REQUIRED TASK.
Write out the opening lines of the data word for word, up to and including the line with "return (f(r), f(g), f(b), 1.0)", and leave every picture and every later line out.

DATA SHOWN.
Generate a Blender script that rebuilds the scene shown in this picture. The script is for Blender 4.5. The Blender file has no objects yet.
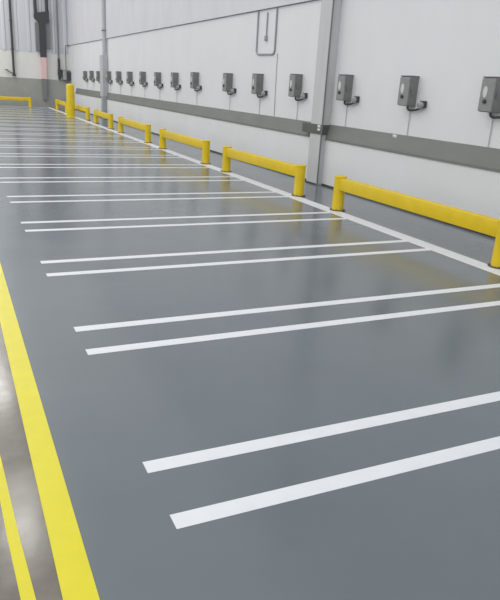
import bpy, bmesh, math, random
from mathutils import Vector, Matrix
random.seed(4)
sc = bpy.context.scene
COL = sc.collection

# ------------------------------------------------------------------ materials
def srgb(r, g, b):
    def f(c):
        c /= 255.0
        return c / 12.92 if c <= 0.04045 else ((c + 0.055) / 1.055) ** 2.4
    return (f(r), f(g), f(b), 1.0)

def mat(name, col, rough=0.5, var=0.08, scale=6.0, stretch=(1, 1, 1), metallic=0.0,
        bump=0.0, bump_scale=40.0, coat=0.0, coat_rough=0.1, rough_var=0.0, col2=None, spec=0.5):
    m = bpy.data.materials.new(name)
    m.use_nodes = True
    nt = m.node_tree
    b = nt.nodes['Principled BSDF']
    tc = nt.nodes.new('ShaderNodeTexCoord')
    mp = nt.nodes.new('ShaderNodeMapping')
    mp.inputs['Scale'].default_value = stretch
    nt.links.new(tc.outputs['Object'], mp.inputs['Vector'])
    n = nt.nodes.new('ShaderNodeTexNoise')
    n.inputs['Scale'].default_value = scale
    n.inputs['Detail'].default_value = 6
    n.inputs['Roughness'].default_value = 0.6
    nt.links.new(mp.outputs['Vector'], n.inputs['Vector'])
    r = nt.nodes.new('ShaderNodeValToRGB')
    r.color_ramp.elements[0].position = 0.3
    r.color_ramp.elements[1].position = 0.7
    c = Vector(col[:3])
    lo = col2 if col2 else tuple(c * (1 - var)) + (1,)
    r.color_ramp.elements[0].color = lo
    r.color_ramp.elements[1].color = tuple(c * (1 + var)) + (1,)
    nt.links.new(n.outputs['Fac'], r.inputs['Fac'])
    nt.links.new(r.outputs['Color'], b.inputs['Base Color'])
    b.inputs['Roughness'].default_value = rough
    b.inputs['Metallic'].default_value = metallic
    b.inputs['Specular IOR Level'].default_value = spec
    b.inputs['Coat Weight'].default_value = coat
    b.inputs['Coat Roughness'].default_value = coat_rough
    if rough_var:
        mr = nt.nodes.new('ShaderNodeMapRange')
        mr.inputs['From Min'].default_value = 0.3
        mr.inputs['From Max'].default_value = 0.7
        mr.inputs['To Min'].default_value = max(0.02, rough - rough_var)
        mr.inputs['To Max'].default_value = rough + rough_var
        nt.links.new(n.outputs['Fac'], mr.inputs['Value'])
        nt.links.new(mr.outputs['Result'], b.inputs['Roughness'])
    if bump:
        n2 = nt.nodes.new('ShaderNodeTexNoise')
        n2.inputs['Scale'].default_value = bump_scale
        n2.inputs['Detail'].default_value = 3
        nt.links.new(mp.outputs['Vector'], n2.inputs['Vector'])
        bp = nt.nodes.new('ShaderNodeBump')
        bp.inputs['Strength'].default_value = bump
        bp.inputs['Distance'].default_value = 0.01
        nt.links.new(n2.outputs['Fac'], bp.inputs['Height'])
        nt.links.new(bp.outputs['Normal'], b.inputs['Normal'])
    return m

M_COAT = mat('grey_epoxy', srgb(106, 114, 119), 0.18, 0.07, 0.9, bump=0.05, bump_scale=5, rough_var=0.03, spec=0.55)
M_CONC = mat('polished_concrete', srgb(112, 106, 96), 0.17, 0.28, 3.5, bump=0.05, bump_scale=12, rough_var=0.06)
M_WHITE = mat('white_floor_paint', srgb(228, 231, 235), 0.35, 0.03, 9)
M_YLINE = mat('yellow_floor_paint', srgb(222, 211, 14), 0.35, 0.05, 5, bump=0.06, bump_scale=25)
M_RAIL = mat('yellow_rail_paint', srgb(230, 198, 26), 0.4, 0.06, 5)
M_BOLL = mat('yellow_bollard_paint', srgb(230, 202, 24), 0.45, 0.06, 5)
M_PLATE = mat('dark_base_plate', srgb(84, 84, 80), 0.6, 0.1, 12)
M_WALL = mat('white_wall_paint', srgb(226, 228, 230), 0.6, 0.025, 1.3, (1, 1, 0.6), bump=0.12, bump_scale=9)
M_WUP = mat('upper_wall_panel', srgb(216, 216, 222), 0.55, 0.05, 1.6, (1, 1, 0.4), bump=0.15, bump_scale=6)
M_PIL = mat('pillar_paint', srgb(198, 199, 200), 0.6, 0.03, 2, (4, 4, 0.3), bump=0.1, bump_scale=8)
M_BAND = mat('grey_ledge_paint', srgb(120, 123, 119), 0.55, 0.08, 2.2, (1, 0.6, 2))
M_DADO = mat('grey_dado_paint', srgb(158, 159, 153), 0.5, 0.07, 1.6)
M_PBAND = mat('dark_grey_band_paint', srgb(92, 95, 92), 0.5, 0.1, 8)
M_BKMID = mat('back_wall_white', srgb(224, 224, 220), 0.6, 0.04, 1.2, (2, 1, 0.3))
M_BKUP = mat('back_wall_cladding', srgb(204, 206, 212), 0.5, 0.10, 0.9, (2.2, 1, 0.05))
M_BOX = mat('grey_box_metal', srgb(130, 131, 130), 0.45, 0.12, 14, metallic=0.1)
M_DOOR = mat('grey_box_door', srgb(142, 143, 142), 0.45, 0.10, 14, metallic=0.1)
M_LABEL = mat('pale_label', srgb(206, 207, 207), 0.5, 0.05, 30)
M_DARK = mat('dark_grey_metal', srgb(64, 65, 66), 0.5, 0.1, 14)
M_MID = mat('mid_grey_metal', srgb(122, 124, 126), 0.5, 0.1, 14)
M_COND = mat('galvanised_conduit', srgb(160, 162, 164), 0.5, 0.06, 14)
M_PIPE = mat('dark_pipe', srgb(66, 66, 70), 0.5, 0.1, 10)
M_PINK = mat('faded_red_guard', srgb(226, 192, 190), 0.55, 0.06, 4)
M_STEEL = mat('column_grey', srgb(188, 190, 194), 0.5, 0.06, 5)
M_STEEL2 = mat('column_guard_grey', srgb(164, 168, 174), 0.45, 0.06, 5)
M_CABLE = mat('pale_cable', srgb(200, 202, 203), 0.5, 0.05, 20)
M_PLUG = mat('outlet_white', srgb(236, 236, 234), 0.4, 0.03, 20)

# ------------------------------------------------------------------ mesh helpers
class MB:
    def __init__(s): s.bm = bmesh.new()
    def box(s, x0, x1, y0, y1, z0, z1, bev=0.0, seg=2):
        t = bmesh.new()
        bmesh.ops.create_cube(t, size=1.0)
        for v in t.verts:
            v.co = Vector(((x0 + x1) / 2 + v.co.x * (x1 - x0), (y0 + y1) / 2 + v.co.y * (y1 - y0), (z0 + z1) / 2 + v.co.z * (z1 - z0)))
        if bev:
            bmesh.ops.bevel(t, geom=t.edges[:], offset=bev, segments=seg, affect='EDGES', profile=0.5)
        s._add(t); return s
    def lathe(s, prof, n=24, M=None):          # profile [(r,z)...] about z
        t = bmesh.new(); rings = []
        for r, z in prof:
            rings.append([t.verts.new((r * math.cos(2 * math.pi * i / n), r * math.sin(2 * math.pi * i / n), z)) for i in range(n)])
        for a, b in zip(rings, rings[1:]):
            for i in range(n):
                t.faces.new((a[i], a[(i + 1) % n], b[(i + 1) % n], b[i]))
        t.faces.new(rings[0][::-1]); t.faces.new(rings[-1])
        if M is not None: bmesh.ops.transform(t, matrix=M, verts=t.verts)
        s._add(t); return s
    def tube(s, pts, r, n=12):
        pts = [Vector(p) for p in pts]; t = bmesh.new(); rings = []
        for i, p in enumerate(pts):
            d = (pts[min(i + 1, len(pts) - 1)] - pts[max(i - 1, 0)]).normalized()
            u = d.orthogonal().normalized() if i == 0 else (u - d * u.dot(d)).normalized()
            w = d.cross(u)
            rings.append([t.verts.new(p + r * (math.cos(2 * math.pi * k / n) * u + math.sin(2 * math.pi * k / n) * w)) for k in range(n)])
        for a, b in zip(rings, rings[1:]):
            for i in range(n):
                t.faces.new((a[i], a[(i + 1) % n], b[(i + 1) % n], b[i]))
        t.faces.new(rings[0][::-1]); t.faces.new(rings[-1])
        s._add(t); return s
    def prism(s, prof, y0, y1):                # profile [(x,z)...] extruded along y
        t = bmesh.new()
        a = [t.verts.new((x, y0, z)) for x, z in prof]; b = [t.verts.new((x, y1, z)) for x, z in prof]
        n = len(prof); t.faces.new(a[::-1]); t.faces.new(b)
        for i in range(n): t.faces.new((a[i], a[(i + 1) % n], b[(i + 1) % n], b[i]))
        s._add(t); return s
    def slab(s, poly, z0, z1):                 # polygon [(x,y)...] with a thickness
        t = bmesh.new()
        a = [t.verts.new((x, y, z0)) for x, y in poly]; b = [t.verts.new((x, y, z1)) for x, y in poly]
        n = len(poly); t.faces.new(a[::-1]); t.faces.new(b)
        for i in range(n): t.faces.new((a[i], a[(i + 1) % n], b[(i + 1) % n], b[i]))
        s._add(t); return s
    def _add(s, t):
        bmesh.ops.recalc_face_normals(t, faces=t.faces[:])
        me = bpy.data.meshes.new('tmp'); t.to_mesh(me); t.free()
        s.bm.from_mesh(me); bpy.data.meshes.remove(me)
    def build(s, name, m, parent=None, smooth=False, loc=None):
        me = bpy.data.meshes.new(name); s.bm.to_mesh(me); s.bm.free()
        me.materials.append(m)
        if smooth:
            for p in me.polygons: p.use_smooth = True
            try: me.set_sharp_from_angle(angle=math.radians(35))
            except Exception: pass
        o = bpy.data.objects.new(name, me); COL.objects.link(o)
        if parent: o.parent = parent
        if loc is not None: o.location = loc
        return o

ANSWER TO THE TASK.
Generate a Blender script that rebuilds the scene shown in this picture. The script is for Blender 4.5. The Blender file has no objects yet.
import bpy, bmesh, math, random
from mathutils import Vector, Matrix
random.seed(4)
sc = bpy.context.scene
COL = sc.collection

# ------------------------------------------------------------------ materials
def srgb(r, g, b):
    def f(c):
        c /= 255.0
        return c / 12.92 if c <= 0.04045 else ((c + 0.055) / 1.055) ** 2.4
    return (f(r), f(g), f(b), 1.0)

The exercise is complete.